* _What the exercise asks_: Transcribe the records in full, keeping every character as it is.
-------- The records --------
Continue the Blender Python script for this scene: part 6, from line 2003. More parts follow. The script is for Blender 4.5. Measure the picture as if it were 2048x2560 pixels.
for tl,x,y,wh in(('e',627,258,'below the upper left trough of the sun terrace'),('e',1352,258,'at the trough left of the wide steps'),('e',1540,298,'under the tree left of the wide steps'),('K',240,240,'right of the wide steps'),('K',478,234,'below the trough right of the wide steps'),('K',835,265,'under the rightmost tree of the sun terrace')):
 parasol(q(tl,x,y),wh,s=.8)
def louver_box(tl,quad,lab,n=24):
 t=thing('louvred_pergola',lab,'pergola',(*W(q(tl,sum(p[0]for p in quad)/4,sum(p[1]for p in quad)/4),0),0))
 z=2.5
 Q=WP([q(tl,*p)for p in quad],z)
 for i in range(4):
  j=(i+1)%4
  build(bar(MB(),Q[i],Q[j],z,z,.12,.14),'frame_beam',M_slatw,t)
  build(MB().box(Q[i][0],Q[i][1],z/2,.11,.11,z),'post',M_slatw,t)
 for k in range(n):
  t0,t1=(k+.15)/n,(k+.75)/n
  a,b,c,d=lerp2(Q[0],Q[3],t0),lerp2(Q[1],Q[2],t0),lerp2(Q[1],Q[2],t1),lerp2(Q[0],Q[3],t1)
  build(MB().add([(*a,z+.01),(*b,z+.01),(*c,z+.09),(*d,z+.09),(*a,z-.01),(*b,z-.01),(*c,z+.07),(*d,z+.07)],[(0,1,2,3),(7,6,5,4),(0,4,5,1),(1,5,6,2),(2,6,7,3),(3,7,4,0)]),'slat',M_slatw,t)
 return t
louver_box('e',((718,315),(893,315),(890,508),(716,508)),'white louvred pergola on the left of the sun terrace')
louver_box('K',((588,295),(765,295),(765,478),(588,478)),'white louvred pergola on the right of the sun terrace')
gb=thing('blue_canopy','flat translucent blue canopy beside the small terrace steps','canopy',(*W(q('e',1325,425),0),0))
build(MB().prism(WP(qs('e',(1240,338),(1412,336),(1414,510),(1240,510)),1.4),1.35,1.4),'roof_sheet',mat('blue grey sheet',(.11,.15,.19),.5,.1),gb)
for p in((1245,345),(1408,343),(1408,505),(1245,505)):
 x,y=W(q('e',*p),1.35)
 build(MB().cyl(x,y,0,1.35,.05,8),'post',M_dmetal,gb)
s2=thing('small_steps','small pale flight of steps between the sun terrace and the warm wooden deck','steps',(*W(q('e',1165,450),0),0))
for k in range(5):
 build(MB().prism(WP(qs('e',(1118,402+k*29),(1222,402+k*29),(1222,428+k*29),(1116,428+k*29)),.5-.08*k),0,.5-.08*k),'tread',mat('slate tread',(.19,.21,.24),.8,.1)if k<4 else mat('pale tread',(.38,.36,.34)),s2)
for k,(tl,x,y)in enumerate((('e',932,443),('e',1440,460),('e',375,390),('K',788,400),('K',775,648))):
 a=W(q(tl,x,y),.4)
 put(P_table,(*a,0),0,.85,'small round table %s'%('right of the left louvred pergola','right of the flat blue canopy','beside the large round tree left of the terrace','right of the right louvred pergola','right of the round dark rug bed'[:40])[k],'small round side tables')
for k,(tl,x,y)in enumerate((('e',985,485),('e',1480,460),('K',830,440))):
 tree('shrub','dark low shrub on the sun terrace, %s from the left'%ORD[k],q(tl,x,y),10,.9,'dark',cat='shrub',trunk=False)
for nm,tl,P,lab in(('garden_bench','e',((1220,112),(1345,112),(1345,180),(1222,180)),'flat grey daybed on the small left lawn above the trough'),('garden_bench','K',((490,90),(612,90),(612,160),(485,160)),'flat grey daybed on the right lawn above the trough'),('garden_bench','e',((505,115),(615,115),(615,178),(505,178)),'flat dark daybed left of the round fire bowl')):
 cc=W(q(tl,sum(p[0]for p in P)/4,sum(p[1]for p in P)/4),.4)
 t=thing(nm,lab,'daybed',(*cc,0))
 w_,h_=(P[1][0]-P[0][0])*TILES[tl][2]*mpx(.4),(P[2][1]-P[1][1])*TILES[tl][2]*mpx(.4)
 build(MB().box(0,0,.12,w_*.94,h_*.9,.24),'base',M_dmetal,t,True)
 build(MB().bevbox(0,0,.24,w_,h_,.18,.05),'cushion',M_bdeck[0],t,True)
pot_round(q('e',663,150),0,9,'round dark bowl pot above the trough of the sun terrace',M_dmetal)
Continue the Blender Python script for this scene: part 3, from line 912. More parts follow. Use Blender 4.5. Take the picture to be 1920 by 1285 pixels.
--------
* _Exercise solution_:
Continue the Blender Python script for this scene: part 6, from line 2003. More parts follow. The script is for Blender 4.5. Measure the picture as if it were 2048x2560 pixels.
for tl,x,y,wh in(('e',627,258,'below the upper left trough of the sun terrace'),('e',1352,258,'at the trough left of the wide steps'),('e',1540,298,'under the tree left of the wide steps'),('K',240,240,'right of the wide steps'),('K',478,234,'below the trough right of the wide steps'),('K',835,265,'under the rightmost tree of the sun terrace')):
 parasol(q(tl,x,y),wh,s=.8)
def louver_box(tl,quad,lab,n=24):
 t=thing('louvred_pergola',lab,'pergola',(*W(q(tl,sum(p[0]for p in quad)/4,sum(p[1]for p in quad)/4),0),0))
 z=2.5
 Q=WP([q(tl,*p)for p in quad],z)
 for i in range(4):
  j=(i+1)%4
  build(bar(MB(),Q[i],Q[j],z,z,.12,.14),'frame_beam',M_slatw,t)
  build(MB().box(Q[i][0],Q[i][1],z/2,.11,.11,z),'post',M_slatw,t)
 for k in range(n):
  t0,t1=(k+.15)/n,(k+.75)/n
  a,b,c,d=lerp2(Q[0],Q[3],t0),lerp2(Q[1],Q[2],t0),lerp2(Q[1],Q[2],t1),lerp2(Q[0],Q[3],t1)
  build(MB().add([(*a,z+.01),(*b,z+.01),(*c,z+.09),(*d,z+.09),(*a,z-.01),(*b,z-.01),(*c,z+.07),(*d,z+.07)],[(0,1,2,3),(7,6,5,4),(0,4,5,1),(1,5,6,2),(2,6,7,3),(3,7,4,0)]),'slat',M_slatw,t)
 return t
louver_box('e',((718,315),(893,315),(890,508),(716,508)),'white louvred pergola on the left of the sun terrace')
louver_box('K',((588,295),(765,295),(765,478),(588,478)),'white louvred pergola on the right of the sun terrace')
gb=thing('blue_canopy','flat translucent blue canopy beside the small terrace steps','canopy',(*W(q('e',1325,425),0),0))
build(MB().prism(WP(qs('e',(1240,338),(1412,336),(1414,510),(1240,510)),1.4),1.35,1.4),'roof_sheet',mat('blue grey sheet',(.11,.15,.19),.5,.1),gb)
for p in((1245,345),(1408,343),(1408,505),(1245,505)):
 x,y=W(q('e',*p),1.35)
 build(MB().cyl(x,y,0,1.35,.05,8),'post',M_dmetal,gb)
s2=thing('small_steps','small pale flight of steps between the sun terrace and the warm wooden deck','steps',(*W(q('e',1165,450),0),0))
for k in range(5):
 build(MB().prism(WP(qs('e',(1118,402+k*29),(1222,402+k*29),(1222,428+k*29),(1116,428+k*29)),.5-.08*k),0,.5-.08*k),'tread',mat('slate tread',(.19,.21,.24),.8,.1)if k<4 else mat('pale tread',(.38,.36,.34)),s2)
for k,(tl,x,y)in enumerate((('e',932,443),('e',1440,460),('e',375,390),('K',788,400),('K',775,648))):
 a=W(q(tl,x,y),.4)
 put(P_table,(*a,0),0,.85,'small round table %s'%('right of the left louvred pergola','right of the flat blue canopy','beside the large round tree left of the terrace','right of the right louvred pergola','right of the round dark rug bed'[:40])[k],'small round side tables')
for k,(tl,x,y)in enumerate((('e',985,485),('e',1480,460),('K',830,440))):
 tree('shrub','dark low shrub on the sun terrace, %s from the left'%ORD[k],q(tl,x,y),10,.9,'dark',cat='shrub',trunk=False)
for nm,tl,P,lab in(('garden_bench','e',((1220,112),(1345,112),(1345,180),(1222,180)),'flat grey daybed on the small left lawn above the trough'),('garden_bench','K',((490,90),(612,90),(612,160),(485,160)),'flat grey daybed on the right lawn above the trough'),('garden_bench','e',((505,115),(615,115),(615,178),(505,178)),'flat dark daybed left of the round fire bowl')):
 cc=W(q(tl,sum(p[0]for p in P)/4,sum(p[1]for p in P)/4),.4)
 t=thing(nm,lab,'daybed',(*cc,0))
 w_,h_=(P[1][0]-P[0][0])*TILES[tl][2]*mpx(.4),(P[2][1]-P[1][1])*TILES[tl][2]*mpx(.4)
 build(MB().box(0,0,.12,w_*.94,h_*.9,.24),'base',M_dmetal,t,True)
 build(MB().bevbox(0,0,.24,w_,h_,.18,.05),'cushion',M_bdeck[0],t,True)
pot_round(q('e',663,150),0,9,'round dark bowl pot above the trough of the sun terrace',M_dmetal)
Continue the Blender Python script for this scene: part 3, from line 912. More parts follow. Use Blender 4.5. Take the picture to be 1920 by 1285 pixels.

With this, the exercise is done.